All of the material below is to be repeated exactly.
+--
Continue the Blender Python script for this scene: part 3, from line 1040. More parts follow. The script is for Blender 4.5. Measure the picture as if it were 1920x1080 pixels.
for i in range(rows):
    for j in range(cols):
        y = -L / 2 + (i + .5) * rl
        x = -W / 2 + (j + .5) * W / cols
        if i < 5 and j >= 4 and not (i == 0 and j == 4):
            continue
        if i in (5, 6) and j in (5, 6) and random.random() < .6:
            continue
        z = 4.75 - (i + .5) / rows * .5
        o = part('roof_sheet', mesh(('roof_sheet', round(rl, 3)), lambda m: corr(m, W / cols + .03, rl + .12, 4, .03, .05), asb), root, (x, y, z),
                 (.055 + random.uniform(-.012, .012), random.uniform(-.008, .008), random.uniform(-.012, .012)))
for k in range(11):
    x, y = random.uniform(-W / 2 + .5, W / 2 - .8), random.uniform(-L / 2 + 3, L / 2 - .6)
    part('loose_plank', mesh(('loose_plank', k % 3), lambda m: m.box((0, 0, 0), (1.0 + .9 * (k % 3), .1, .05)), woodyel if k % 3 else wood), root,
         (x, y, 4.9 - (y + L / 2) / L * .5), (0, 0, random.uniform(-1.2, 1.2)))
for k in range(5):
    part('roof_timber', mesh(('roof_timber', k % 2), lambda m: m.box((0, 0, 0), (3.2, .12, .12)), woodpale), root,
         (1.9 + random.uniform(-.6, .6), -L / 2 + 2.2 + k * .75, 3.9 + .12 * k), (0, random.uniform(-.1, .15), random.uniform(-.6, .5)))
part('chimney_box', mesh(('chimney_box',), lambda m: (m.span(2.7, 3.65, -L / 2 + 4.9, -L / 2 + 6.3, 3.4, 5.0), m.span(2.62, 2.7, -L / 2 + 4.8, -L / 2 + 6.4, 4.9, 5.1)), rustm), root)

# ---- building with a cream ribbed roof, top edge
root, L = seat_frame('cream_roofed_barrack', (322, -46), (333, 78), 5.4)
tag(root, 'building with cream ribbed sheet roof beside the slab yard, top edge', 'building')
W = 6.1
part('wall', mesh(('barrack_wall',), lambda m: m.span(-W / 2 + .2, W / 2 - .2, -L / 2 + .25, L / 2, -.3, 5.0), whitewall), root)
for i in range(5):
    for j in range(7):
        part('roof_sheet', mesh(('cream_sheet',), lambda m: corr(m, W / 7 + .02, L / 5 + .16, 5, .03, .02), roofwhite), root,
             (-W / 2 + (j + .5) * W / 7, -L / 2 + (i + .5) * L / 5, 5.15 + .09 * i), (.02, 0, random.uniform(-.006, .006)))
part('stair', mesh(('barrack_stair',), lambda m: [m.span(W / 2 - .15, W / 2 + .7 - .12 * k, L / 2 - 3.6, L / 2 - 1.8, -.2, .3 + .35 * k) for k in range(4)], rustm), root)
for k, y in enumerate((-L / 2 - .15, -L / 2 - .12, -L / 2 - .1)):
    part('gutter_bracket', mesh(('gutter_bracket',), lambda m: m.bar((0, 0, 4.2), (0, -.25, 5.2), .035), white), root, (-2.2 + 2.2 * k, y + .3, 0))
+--
* [EXPECTED OUTPUT]
Continue the Blender Python script for this scene: part 3, from line 1040. More parts follow. The script is for Blender 4.5. Measure the picture as if it were 1920x1080 pixels.
for i in range(rows):
    for j in range(cols):
        y = -L / 2 + (i + .5) * rl
        x = -W / 2 + (j + .5) * W / cols
        if i < 5 and j >= 4 and not (i == 0 and j == 4):
            continue
        if i in (5, 6) and j in (5, 6) and random.random() < .6:
            continue
        z = 4.75 - (i + .5) / rows * .5
        o = part('roof_sheet', mesh(('roof_sheet', round(rl, 3)), lambda m: corr(m, W / cols + .03, rl + .12, 4, .03, .05), asb), root, (x, y, z),
                 (.055 + random.uniform(-.012, .012), random.uniform(-.008, .008), random.uniform(-.012, .012)))
for k in range(11):
    x, y = random.uniform(-W / 2 + .5, W / 2 - .8), random.uniform(-L / 2 + 3, L / 2 - .6)
    part('loose_plank', mesh(('loose_plank', k % 3), lambda m: m.box((0, 0, 0), (1.0 + .9 * (k % 3), .1, .05)), woodyel if k % 3 else wood), root,
         (x, y, 4.9 - (y + L / 2) / L * .5), (0, 0, random.uniform(-1.2, 1.2)))
for k in range(5):
    part('roof_timber', mesh(('roof_timber', k % 2), lambda m: m.box((0, 0, 0), (3.2, .12, .12)), woodpale), root,
         (1.9 + random.uniform(-.6, .6), -L / 2 + 2.2 + k * .75, 3.9 + .12 * k), (0, random.uniform(-.1, .15), random.uniform(-.6, .5)))
part('chimney_box', mesh(('chimney_box',), lambda m: (m.span(2.7, 3.65, -L / 2 + 4.9, -L / 2 + 6.3, 3.4, 5.0), m.span(2.62, 2.7, -L / 2 + 4.8, -L / 2 + 6.4, 4.9, 5.1)), rustm), root)

# ---- building with a cream ribbed roof, top edge
root, L = seat_frame('cream_roofed_barrack', (322, -46), (333, 78), 5.4)
tag(root, 'building with cream ribbed sheet roof beside the slab yard, top edge', 'building')
W = 6.1
part('wall', mesh(('barrack_wall',), lambda m: m.span(-W / 2 + .2, W / 2 - .2, -L / 2 + .25, L / 2, -.3, 5.0), whitewall), root)
for i in range(5):
    for j in range(7):
        part('roof_sheet', mesh(('cream_sheet',), lambda m: corr(m, W / 7 + .02, L / 5 + .16, 5, .03, .02), roofwhite), root,
             (-W / 2 + (j + .5) * W / 7, -L / 2 + (i + .5) * L / 5, 5.15 + .09 * i), (.02, 0, random.uniform(-.006, .006)))
part('stair', mesh(('barrack_stair',), lambda m: [m.span(W / 2 - .15, W / 2 + .7 - .12 * k, L / 2 - 3.6, L / 2 - 1.8, -.2, .3 + .35 * k) for k in range(4)], rustm), root)
for k, y in enumerate((-L / 2 - .15, -L / 2 - .12, -L / 2 - .1)):
    part('gutter_bracket', mesh(('gutter_bracket',), lambda m: m.bar((0, 0, 4.2), (0, -.25, 5.2), .035), white), root, (-2.2 + 2.2 * k, y + .3, 0))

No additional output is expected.